Shannon Takacs has recently started working as a death doula and hopes to help people become more comfortable with the subject of death.

Death doula hopes to start a conversation

Shannon Takacs is hoping her life experience will enable her to help people who are facing the end of their lives by being a death doula.

Shannon Takacs is hoping her life experience will enable her to help people who are facing the end of their lives by being a death doula.

“A birth doula… they are used at the beginning of life and a death doula is someone who would assist at the ending of life, at death,” she told The Free Press.

Takacs understands that death is a subject often shunned by our culture, as people opt not to talk openly about it. She is hoping to change that by creating a dialogue surrounding death, thereby easing some of the grief and pain people can feel when losing a loved one.

“Grief is a natural process but in our culture, I think nowadays, we are not processing grief. It’s just getting blocked and the more it gets blocked the more it comes up in other ways, like excessive everything, depression, anger, drinking, rage,” she said. “I see my role as in really trying to break open dialogues by talking about death and making death be a comfortable topic for people to talk about and educating people about what happens when you don’t.”

Takacs became interested in becoming a death doula last fall, after reading an article in McLean’s magazine. After some online research, she attended a workshop in Calgary, where she learned the basics about helping people with death.

“That weekend workshop had everything to do with being a death doula – the spiritual and emotional side, the ritual side, like how to assist in helping people have a home funeral or home vigil,” she said.

Takacs is now comfortable to help people in all aspects of death, including sitting with them as they are dying, helping grieving loved ones prepare a home vigil, and assisting with getting the legal affairs in order before death. Takacs does acknowledge the legal issues in helping people with a home funeral, and therefore only acts as an advisor to a family who wants to preserve a body at home before the final farewell.

“As far as liability, we are not legally allowed to provide hands on care. We can assist but we cannot be paid for services that a funeral director would be deemed to do. So in fact, we are not handling the body, if they should choose to do a home funeral, we are assisting.”

According to Takacs, the amount of death she has experienced will help her in the role.

“It seems that I have an innate understanding of what to say and what to do to help my friends deal. All of the sadness that I have endured in my lifetime around death allows me to understand their pain very well, so I know what to say, what not to say,” she said. “I have had the luxury of being at two home births of a friend of mine and I can equate the love that you feel at a birth is present at death. If you can open your mind to it and if you can be present with it, it is no different, it is the same love. It is my greatest hope for people to start coming to understand that that is right there.”

Takacs understands it is important not to take on sadness, which can be easy to do when she is surrounded by it in her position as a death doula.

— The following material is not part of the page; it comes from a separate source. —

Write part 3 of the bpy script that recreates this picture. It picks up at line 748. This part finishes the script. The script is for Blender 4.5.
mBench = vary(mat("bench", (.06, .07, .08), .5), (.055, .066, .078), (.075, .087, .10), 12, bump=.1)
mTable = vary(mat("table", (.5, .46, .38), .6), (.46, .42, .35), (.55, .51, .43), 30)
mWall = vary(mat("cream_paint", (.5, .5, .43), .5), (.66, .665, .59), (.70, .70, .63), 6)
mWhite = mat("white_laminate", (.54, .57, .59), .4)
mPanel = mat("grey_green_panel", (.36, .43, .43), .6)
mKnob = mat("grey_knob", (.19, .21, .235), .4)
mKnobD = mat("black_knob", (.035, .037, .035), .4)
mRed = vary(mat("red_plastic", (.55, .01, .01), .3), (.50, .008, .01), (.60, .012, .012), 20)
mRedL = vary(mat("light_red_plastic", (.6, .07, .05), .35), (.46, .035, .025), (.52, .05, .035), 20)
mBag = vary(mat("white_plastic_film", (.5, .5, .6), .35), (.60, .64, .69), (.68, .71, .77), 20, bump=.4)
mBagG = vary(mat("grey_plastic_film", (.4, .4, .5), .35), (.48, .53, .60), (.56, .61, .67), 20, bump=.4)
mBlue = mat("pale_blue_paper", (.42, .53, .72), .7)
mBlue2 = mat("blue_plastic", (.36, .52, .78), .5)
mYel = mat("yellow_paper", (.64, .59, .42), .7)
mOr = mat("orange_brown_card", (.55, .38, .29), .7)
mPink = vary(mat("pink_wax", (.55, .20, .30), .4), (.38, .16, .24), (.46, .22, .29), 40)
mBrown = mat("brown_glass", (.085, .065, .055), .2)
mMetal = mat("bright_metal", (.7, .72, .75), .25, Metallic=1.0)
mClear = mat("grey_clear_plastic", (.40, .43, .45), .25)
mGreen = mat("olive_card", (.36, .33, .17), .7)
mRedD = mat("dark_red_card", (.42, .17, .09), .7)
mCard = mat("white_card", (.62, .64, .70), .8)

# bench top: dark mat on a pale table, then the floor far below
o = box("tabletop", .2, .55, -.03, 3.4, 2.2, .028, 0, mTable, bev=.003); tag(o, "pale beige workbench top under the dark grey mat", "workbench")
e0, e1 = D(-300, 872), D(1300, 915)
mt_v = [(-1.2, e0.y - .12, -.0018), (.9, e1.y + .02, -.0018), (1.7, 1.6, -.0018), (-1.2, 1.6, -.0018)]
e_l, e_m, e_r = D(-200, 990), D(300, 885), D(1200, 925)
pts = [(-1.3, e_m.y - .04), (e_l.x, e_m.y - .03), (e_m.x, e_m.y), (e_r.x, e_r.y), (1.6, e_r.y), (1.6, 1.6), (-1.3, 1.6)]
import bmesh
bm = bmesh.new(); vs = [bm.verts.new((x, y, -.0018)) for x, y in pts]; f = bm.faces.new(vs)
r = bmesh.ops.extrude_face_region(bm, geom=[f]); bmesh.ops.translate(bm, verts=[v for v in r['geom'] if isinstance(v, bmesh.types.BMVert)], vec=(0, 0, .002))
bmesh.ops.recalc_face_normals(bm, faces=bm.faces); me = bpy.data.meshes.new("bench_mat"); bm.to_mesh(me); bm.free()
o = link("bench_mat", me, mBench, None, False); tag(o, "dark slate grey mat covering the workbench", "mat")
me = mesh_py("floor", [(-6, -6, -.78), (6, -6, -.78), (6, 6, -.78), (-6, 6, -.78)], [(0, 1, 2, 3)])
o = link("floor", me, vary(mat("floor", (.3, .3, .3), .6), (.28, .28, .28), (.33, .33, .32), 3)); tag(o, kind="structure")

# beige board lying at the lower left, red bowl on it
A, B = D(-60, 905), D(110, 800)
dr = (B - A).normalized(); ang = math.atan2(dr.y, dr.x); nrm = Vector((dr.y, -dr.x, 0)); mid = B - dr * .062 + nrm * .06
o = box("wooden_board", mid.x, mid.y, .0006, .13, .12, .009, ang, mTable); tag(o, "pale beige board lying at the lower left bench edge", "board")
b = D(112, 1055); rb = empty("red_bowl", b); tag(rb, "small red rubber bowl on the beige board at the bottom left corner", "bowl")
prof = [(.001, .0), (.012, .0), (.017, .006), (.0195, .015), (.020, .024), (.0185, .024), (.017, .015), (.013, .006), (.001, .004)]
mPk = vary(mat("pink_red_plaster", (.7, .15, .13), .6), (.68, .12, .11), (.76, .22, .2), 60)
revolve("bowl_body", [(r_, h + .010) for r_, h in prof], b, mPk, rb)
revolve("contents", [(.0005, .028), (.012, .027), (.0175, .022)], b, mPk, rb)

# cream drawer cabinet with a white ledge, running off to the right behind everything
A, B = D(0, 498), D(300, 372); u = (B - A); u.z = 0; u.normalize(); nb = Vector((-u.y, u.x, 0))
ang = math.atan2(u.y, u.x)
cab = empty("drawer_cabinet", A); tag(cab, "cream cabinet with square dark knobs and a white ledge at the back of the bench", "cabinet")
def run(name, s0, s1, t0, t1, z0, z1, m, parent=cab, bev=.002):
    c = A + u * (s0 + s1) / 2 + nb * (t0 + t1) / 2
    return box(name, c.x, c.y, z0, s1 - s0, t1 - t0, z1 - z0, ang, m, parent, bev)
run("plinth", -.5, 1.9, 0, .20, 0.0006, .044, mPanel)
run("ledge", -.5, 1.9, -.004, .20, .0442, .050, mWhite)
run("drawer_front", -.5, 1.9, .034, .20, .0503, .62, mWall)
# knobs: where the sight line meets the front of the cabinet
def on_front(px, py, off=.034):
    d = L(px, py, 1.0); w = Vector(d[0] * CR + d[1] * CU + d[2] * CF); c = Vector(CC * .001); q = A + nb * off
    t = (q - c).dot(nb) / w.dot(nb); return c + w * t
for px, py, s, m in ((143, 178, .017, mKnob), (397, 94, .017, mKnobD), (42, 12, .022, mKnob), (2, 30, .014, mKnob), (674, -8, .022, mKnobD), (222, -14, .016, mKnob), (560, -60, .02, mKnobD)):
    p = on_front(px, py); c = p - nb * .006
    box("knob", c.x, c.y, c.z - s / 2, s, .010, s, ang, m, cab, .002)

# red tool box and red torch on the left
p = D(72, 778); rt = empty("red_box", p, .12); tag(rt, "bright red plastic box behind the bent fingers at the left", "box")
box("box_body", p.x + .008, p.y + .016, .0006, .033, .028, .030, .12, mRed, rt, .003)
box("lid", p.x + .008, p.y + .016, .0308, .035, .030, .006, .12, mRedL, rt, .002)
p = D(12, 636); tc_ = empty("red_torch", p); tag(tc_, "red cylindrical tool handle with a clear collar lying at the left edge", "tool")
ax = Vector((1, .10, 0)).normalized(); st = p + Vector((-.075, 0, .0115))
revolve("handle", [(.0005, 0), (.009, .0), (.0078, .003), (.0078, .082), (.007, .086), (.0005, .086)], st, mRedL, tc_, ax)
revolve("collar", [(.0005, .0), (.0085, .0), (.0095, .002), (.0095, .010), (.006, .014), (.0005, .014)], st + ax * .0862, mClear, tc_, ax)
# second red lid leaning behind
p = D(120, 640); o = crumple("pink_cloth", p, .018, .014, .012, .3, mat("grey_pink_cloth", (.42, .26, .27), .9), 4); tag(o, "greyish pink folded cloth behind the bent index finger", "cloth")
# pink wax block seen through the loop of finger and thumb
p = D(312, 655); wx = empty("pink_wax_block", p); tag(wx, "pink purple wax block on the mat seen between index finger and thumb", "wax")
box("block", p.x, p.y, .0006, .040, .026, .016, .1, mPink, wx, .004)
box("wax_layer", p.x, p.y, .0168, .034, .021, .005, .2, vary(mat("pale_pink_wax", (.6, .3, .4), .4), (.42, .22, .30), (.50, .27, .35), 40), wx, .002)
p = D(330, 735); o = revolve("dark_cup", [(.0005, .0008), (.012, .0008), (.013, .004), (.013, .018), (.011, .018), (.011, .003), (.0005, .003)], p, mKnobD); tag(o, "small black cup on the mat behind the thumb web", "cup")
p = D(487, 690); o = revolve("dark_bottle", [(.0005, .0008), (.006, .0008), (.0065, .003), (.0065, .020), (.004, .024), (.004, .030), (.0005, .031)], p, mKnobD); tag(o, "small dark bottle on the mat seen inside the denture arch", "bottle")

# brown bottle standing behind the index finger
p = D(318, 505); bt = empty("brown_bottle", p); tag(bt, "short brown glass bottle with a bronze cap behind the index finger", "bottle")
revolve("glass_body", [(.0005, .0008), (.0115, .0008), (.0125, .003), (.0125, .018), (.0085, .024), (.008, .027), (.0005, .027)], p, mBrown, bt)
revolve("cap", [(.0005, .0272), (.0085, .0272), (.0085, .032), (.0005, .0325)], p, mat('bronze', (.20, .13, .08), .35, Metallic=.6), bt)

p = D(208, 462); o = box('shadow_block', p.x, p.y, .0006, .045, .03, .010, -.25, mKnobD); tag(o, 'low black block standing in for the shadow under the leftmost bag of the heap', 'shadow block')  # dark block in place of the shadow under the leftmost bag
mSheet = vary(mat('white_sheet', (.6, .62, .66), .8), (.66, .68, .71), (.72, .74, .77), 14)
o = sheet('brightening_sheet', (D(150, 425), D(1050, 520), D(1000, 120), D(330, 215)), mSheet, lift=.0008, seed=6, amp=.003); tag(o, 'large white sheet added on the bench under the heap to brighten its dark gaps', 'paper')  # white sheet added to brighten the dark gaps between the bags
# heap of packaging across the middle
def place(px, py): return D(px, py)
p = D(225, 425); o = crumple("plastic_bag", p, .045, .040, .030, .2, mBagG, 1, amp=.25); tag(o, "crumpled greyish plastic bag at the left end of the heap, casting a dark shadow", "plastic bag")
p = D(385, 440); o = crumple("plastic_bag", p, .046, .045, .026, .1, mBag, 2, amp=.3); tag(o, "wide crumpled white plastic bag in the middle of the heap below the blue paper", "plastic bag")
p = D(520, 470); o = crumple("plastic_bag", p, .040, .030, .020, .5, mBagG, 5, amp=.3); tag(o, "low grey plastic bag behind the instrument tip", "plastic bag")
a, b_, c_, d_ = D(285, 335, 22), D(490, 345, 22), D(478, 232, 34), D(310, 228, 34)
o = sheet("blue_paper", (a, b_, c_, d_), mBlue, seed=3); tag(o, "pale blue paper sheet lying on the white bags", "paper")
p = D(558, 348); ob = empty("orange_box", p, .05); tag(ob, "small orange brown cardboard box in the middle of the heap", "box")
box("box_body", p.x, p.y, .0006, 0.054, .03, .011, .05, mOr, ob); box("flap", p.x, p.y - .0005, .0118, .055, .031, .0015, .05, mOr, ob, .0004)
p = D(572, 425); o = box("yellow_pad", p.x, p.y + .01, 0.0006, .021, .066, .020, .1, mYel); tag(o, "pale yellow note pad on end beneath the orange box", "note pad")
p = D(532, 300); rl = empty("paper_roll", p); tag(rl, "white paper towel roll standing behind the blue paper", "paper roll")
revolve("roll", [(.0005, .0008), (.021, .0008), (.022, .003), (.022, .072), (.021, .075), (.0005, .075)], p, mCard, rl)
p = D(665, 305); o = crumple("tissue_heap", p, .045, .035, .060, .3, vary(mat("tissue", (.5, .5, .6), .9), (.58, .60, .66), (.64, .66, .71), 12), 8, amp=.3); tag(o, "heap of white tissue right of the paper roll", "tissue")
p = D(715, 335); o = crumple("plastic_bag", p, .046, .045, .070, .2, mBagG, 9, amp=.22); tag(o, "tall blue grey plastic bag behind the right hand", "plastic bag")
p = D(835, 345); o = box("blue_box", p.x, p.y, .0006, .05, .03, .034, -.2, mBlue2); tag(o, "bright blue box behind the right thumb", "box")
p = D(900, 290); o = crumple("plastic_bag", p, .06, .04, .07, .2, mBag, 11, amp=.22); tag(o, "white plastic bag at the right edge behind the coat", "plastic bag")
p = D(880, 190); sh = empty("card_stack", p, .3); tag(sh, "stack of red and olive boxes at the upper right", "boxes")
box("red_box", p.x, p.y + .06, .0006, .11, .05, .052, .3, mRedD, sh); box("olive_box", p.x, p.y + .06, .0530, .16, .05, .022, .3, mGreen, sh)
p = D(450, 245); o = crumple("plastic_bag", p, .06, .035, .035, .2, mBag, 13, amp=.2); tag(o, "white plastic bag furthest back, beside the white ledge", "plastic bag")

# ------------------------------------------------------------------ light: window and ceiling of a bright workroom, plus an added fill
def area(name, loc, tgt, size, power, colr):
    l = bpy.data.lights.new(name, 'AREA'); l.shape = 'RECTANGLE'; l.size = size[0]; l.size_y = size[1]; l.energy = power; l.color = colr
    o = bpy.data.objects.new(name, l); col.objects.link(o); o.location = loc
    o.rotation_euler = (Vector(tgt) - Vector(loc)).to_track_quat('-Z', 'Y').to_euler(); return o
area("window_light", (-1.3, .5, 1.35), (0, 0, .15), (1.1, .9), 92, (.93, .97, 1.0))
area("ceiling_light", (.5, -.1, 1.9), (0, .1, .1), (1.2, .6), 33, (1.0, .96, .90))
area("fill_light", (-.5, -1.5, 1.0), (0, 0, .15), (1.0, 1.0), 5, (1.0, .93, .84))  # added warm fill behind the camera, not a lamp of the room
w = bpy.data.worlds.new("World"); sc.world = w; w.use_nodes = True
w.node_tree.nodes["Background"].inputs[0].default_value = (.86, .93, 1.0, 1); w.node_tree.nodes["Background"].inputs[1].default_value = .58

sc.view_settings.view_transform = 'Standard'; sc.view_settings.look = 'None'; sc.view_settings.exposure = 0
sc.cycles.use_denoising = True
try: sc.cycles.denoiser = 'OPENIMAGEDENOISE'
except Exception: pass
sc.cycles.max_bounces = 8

“I think it is challenging to not be affected by sadness for sure. But you just have to have a healthy outside life so I do a lot of sport, I do meditation, I do lots of self love stuff and I trust that will be good enough,” she said.

While no certifications are currently required to be a death doula in Canada, Takacs wants to educate herself as much as possible on the subject. She has signed up for a 12-week course on becoming a death doula for the fall, and says the course, which was created by a lady in Nova Scotia, is a comprehensive class in everything to do with being a death doula.

In her efforts to start a conversation about death in the community, Takacs is working with the hospice to organize a death café. The event is set for July 10 from 4 to 6 p.m. at the Castle on First.

“With a death café, you can invite people to a space,” she said. “You just invited people into a space to talk about past death experiences, pending death experience of an aging loved one or grandparents and just provide a safe space to talk about their experience in little clusters of people.”

Takacs hopes to have a strong working relationship with the local hospice and local funeral homes to create a dialogue about death. She says the topic of death is something that she will always have time to talk about.

“To me, it excites me to talk to people. I feel like yeah it’s an uphill battle but it is so important for people to have this information that I will just die trying,” she said. “I have all the energy in the world to talk about death, and I’m not afraid to talk about it and I’m excited to talk about it. I’m excited for people to want to have the information and just be a little bit curious about it. I just feel like there is an endless opportunity to get people to talk about it.”